The second “wrong path” is to focus on the Peripherals at the expense of the “Hard Stuff.”

Imagine a dentist who focuses on being customer-centric by improving his waiting room with more comfortable furniture, a cappuccino machine, fast & free wi-fi, and plenty of power charging stations. That’s a focus on peripherals.

A focus on the hard stuff would be finding a way to reduce wait time to (nearly) zero.

The difference between peripherals and “hard” items is that

  1. Peripherals change with the times, hard stuff does not, and
  2. Hard stuff has the power to make peripherals irrelevant

The factors that make a better waiting room change with the times; for example, better magazines have given way to wi-fi. Whereas reduced wait time is always desirable, and a significantly shorter wait time makes the quality of the waiting room irrelevant.

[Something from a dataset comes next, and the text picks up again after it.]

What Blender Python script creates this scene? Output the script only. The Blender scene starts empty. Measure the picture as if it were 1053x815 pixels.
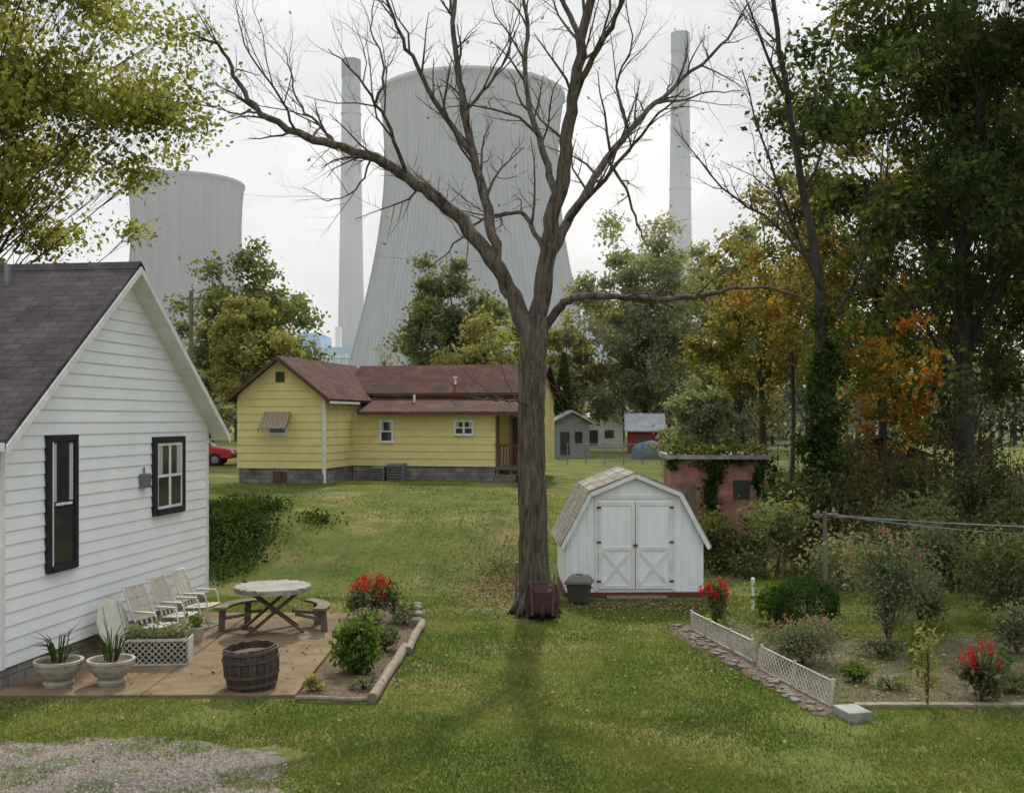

The third “wrong path” is to over-focus on optimizing existing processes at the expense of re-engineering and innovation.

It’s a good thing to optimize the customer interactions you have in place now. But if you’re not looking at what customers really want — at an ideal interaction, unconstrained by current technology or operations requirements, — you won’t be able to innovate and invent on the customer’s behalf.

You could find ways to optimize the cash register or check-out experience for your store. by speeding up the check-out, keeping more registers open, automatically opening new registers when wait times exceed a certain number of minutes, etc.

Or, you could take advantage of new technology to re-engineer the shopping experience to render the cash register obsolete. Amazon Go‘s new offline store’s payment is handled via tracking and recording what you put in your cart and your card is automatically charged when you walk out the door with your stuff.

So what paths are you taking towards customer-centricity?